WaltDe
WaltDe

Reputation: 1832

terraform count dependent on data from target environment

I'm getting the following error when trying to initially plan or apply a resource that is using the data values from the AWS environment to a count.

$ terraform plan 
Refreshing Terraform state in-memory prior to plan...
The refreshed state will be used to calculate this plan, but will not be
persisted to local or remote state storage.


------------------------------------------------------------------------

Error: Invalid count argument

  on main.tf line 24, in resource "aws_efs_mount_target" "target":
  24:   count = length(data.aws_subnet_ids.subnets.ids)

The "count" value depends on resource attributes that cannot be determined
until apply, so Terraform cannot predict how many instances will be created.
To work around this, use the -target argument to first apply only the
resources that the count depends on.

$ terraform --version
Terraform v0.12.9
+ provider.aws v2.30.0

I tried using the target option but doesn't seem to work on data type.

$ terraform apply -target aws_subnet_ids.subnets

Apply complete! Resources: 0 added, 0 changed, 0 destroyed.

The only solution I found that works is:

  1. remove the resource
  2. apply the project
  3. add the resource back
  4. apply again

Here is a terraform config I created for testing.

provider "aws" {
  version = "~> 2.0"
}

locals {
  project_id = "it_broke_like_3_collar_watch"
}

terraform {
  required_version = ">= 0.12"
}

resource aws_default_vpc default {
}

data aws_subnet_ids subnets {
  vpc_id = aws_default_vpc.default.id
}

resource aws_efs_file_system efs {
  creation_token = local.project_id
  encrypted = true
}

resource aws_efs_mount_target target {
  depends_on = [ aws_efs_file_system.efs ]
  count = length(data.aws_subnet_ids.subnets.ids)
  file_system_id = aws_efs_file_system.efs.id
  subnet_id = tolist(data.aws_subnet_ids.subnets.ids)[count.index]
}

Upvotes: 3

Views: 4162

Answers (2)

WaltDe
WaltDe

Reputation: 1832

Finally figured out the answer after researching the answer by Dude0001.

Short Answer. Use the aws_vpc data source with the default argument instead of the aws_default_vpc resource. Here is the working sample with comments on the changes.

locals {
  project_id = "it_broke_like_3_collar_watch"
}

terraform {
  required_version = ">= 0.12"
}

// Delete this --> resource aws_default_vpc default {}

// Add this
data aws_vpc default {
  default = true
}


data "aws_subnet_ids" "subnets" {
// Update this from aws_default_vpc.default.id 
  vpc_id = "${data.aws_vpc.default.id}"
}

resource aws_efs_file_system efs {
  creation_token = local.project_id
  encrypted = true
}

resource aws_efs_mount_target target {
  depends_on = [ aws_efs_file_system.efs ]
  count = length(data.aws_subnet_ids.subnets.ids)
  file_system_id = aws_efs_file_system.efs.id
  subnet_id = tolist(data.aws_subnet_ids.subnets.ids)[count.index]
}

What I couldn't figure out was why my work around of removing aws_efs_mount_target on the first apply worked. It's because after the first apply the aws_default_vpc was loaded into the state file.

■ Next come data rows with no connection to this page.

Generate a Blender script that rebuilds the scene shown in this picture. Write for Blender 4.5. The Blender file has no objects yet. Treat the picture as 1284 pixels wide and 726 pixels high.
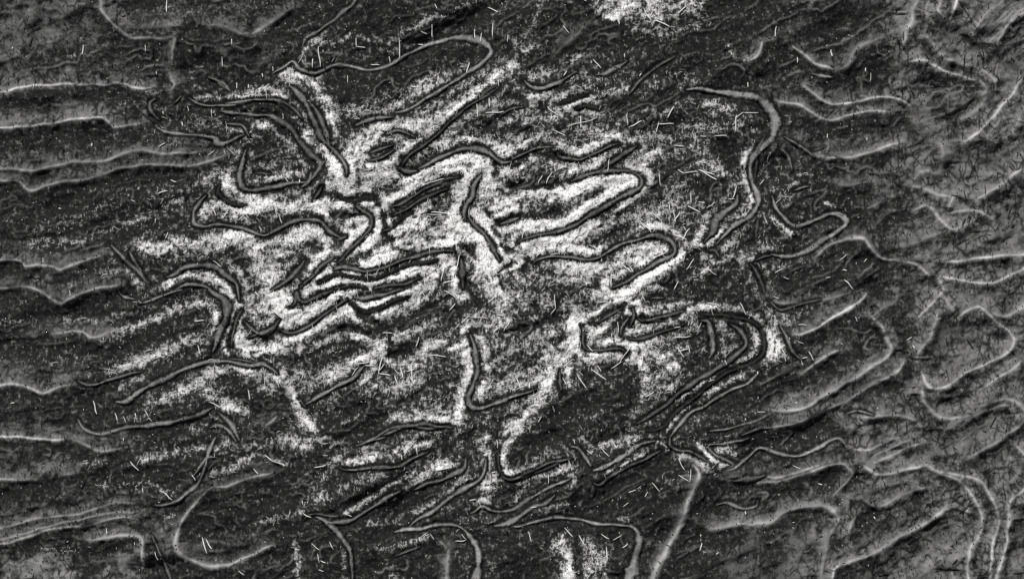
import bpy, math, random
import numpy as np
random.seed(7); rng = np.random.default_rng(7)
S = bpy.context.scene
C = S.collection
U = 0.001                      # one millimetre of cloth; the cloth is a little over 1.28 m wide
CAMH = 2.2
# ---------------- camera, world, sun, exposure ----------------
cam = bpy.data.cameras.new('camera'); co = bpy.data.objects.new('camera', cam); C.objects.link(co)
co.location = (0, 0, CAMH); co.rotation_euler = (0, 0, 0)
cam.sensor_width = 36; cam.lens = 36 * CAMH / 1.280; cam.clip_start = 0.01; cam.clip_end = 500
S.camera = co
SUN_EL, SUN_AZ = math.radians(42), math.radians(20)      # azimuth from +Y (top of the picture) towards -X
w = bpy.data.worlds.new('World'); S.world = w; w.use_nodes = True
nt = w.node_tree; nt.nodes.clear()
wo = nt.nodes.new('ShaderNodeOutputWorld'); bg = nt.nodes.new('ShaderNodeBackground'); sk = nt.nodes.new('ShaderNodeTexSky')
sk.sky_type = 'NISHITA'; sk.sun_disc = False; sk.sun_elevation = SUN_EL; sk.sun_rotation = -SUN_AZ
bg.inputs['Strength'].default_value = 0.06
hs = nt.nodes.new('ShaderNodeHueSaturation'); hs.inputs['Saturation'].default_value = .12
nt.links.new(sk.outputs[0], hs.inputs['Color']); nt.links.new(hs.outputs[0], bg.inputs[0]); nt.links.new(bg.outputs[0], wo.inputs[0])
sl = bpy.data.lights.new('sun', 'SUN'); sl.energy = 5.0; sl.angle = math.radians(0.6); sl.color = (1, .985, .965)
so = bpy.data.objects.new('sun', sl); C.objects.link(so)
so.rotation_euler = (math.radians(90) - SUN_EL, 0, SUN_AZ)
so.rotation_euler = (-(math.radians(90) - SUN_EL), 0, SUN_AZ)
so.location = (0, 1, 2)
S.view_settings.view_transform = 'Standard'; S.view_settings.look = 'None'
S.view_settings.exposure = 0.06; S.view_settings.gamma = 1; S.view_settings.use_curve_mapping = False
try: S.cycles.use_denoising = False
except Exception: pass

# ---------------- helpers ----------------
def tag(o, label=None, cat=None, group=None, kind=None):
    if label: o['label'] = label
    if cat: o['category'] = cat
    if group: o['group'] = group
    if kind: o['kind'] = kind
    return o
def mesh_np(name, V, F, mat, attrs=None, smooth=True):
    """V (n,3) floats, F (m,4) ints -> object"""
    me = bpy.data.meshes.new(name)
    me.vertices.add(len(V)); me.vertices.foreach_set('co', np.asarray(V, np.float32).ravel())
    F = np.asarray(F, np.int32); k = F.shape[1]
    me.loops.add(F.size); me.loops.foreach_set('vertex_index', F.ravel())
    me.polygons.add(len(F)); me.polygons.foreach_set('loop_start', np.arange(0, F.size, k, dtype=np.int32))
    me.polygons.foreach_set('loop_total', np.full(len(F), k, np.int32))
    if smooth: me.polygons.foreach_set('use_smooth', np.ones(len(F), bool))
    me.update(calc_edges=True)
    for a, v in (attrs or {}).items():
        at = me.attributes.new(a, 'FLOAT', 'POINT'); at.data.foreach_set('value', np.asarray(v, np.float32).ravel())
    me.materials.append(mat)
    o = bpy.data.objects.new(name, me); C.objects.link(o); return o
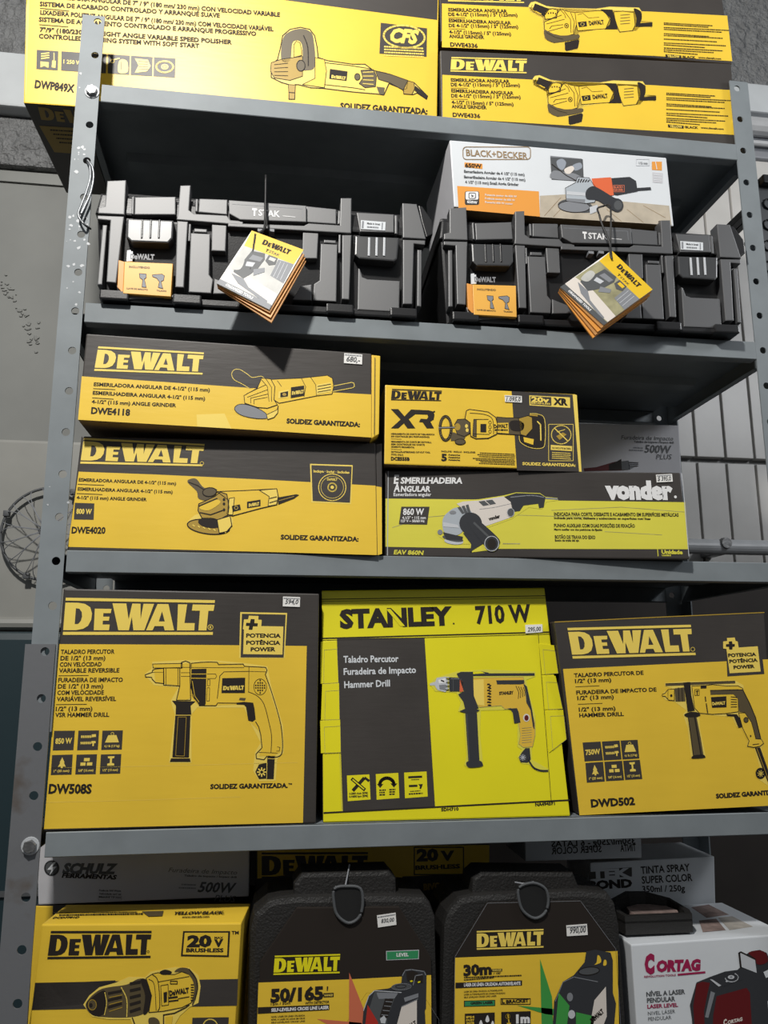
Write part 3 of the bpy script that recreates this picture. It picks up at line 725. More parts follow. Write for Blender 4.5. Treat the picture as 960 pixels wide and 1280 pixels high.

So an alternate solution without making change to the original tf file would be to use the target option on the first apply:

$ terraform apply  --target aws_default_vpc.default

However, I don't like this as it requires a special case on first deployment which is pretty unique for the terraform deployments I've worked with.

Upvotes: 2

Dude0001
Dude0001

Reputation: 3450

The aws_default_vpc isn't a resource TF can create or destroy. It is the default VPC for your account in each region that AWS creates automatically for you that is protected from being destroyed. You can only (and need to) adopt it in to management and your TF state. This will allow you to begin managing and to inspect when you run plan or apply. Otherwise, TF doesn't know what the resource is or what state it is in, and it cannot create a new one for you as it s a special type of protected resource as described above.

With that said, go get the default VPC id from the correct region you are deploying in your account. Then import it into your TF state. It should then be able to inspect and count the number of subnets.

For example

terraform import aws_default_vpc.default vpc-xxxxxx

https://www.terraform.io/docs/providers/aws/r/default_vpc.html

Using the data element for this looks a little odd to me as well. Can you change your TF script to get the count directly through the aws_default_vpc resource?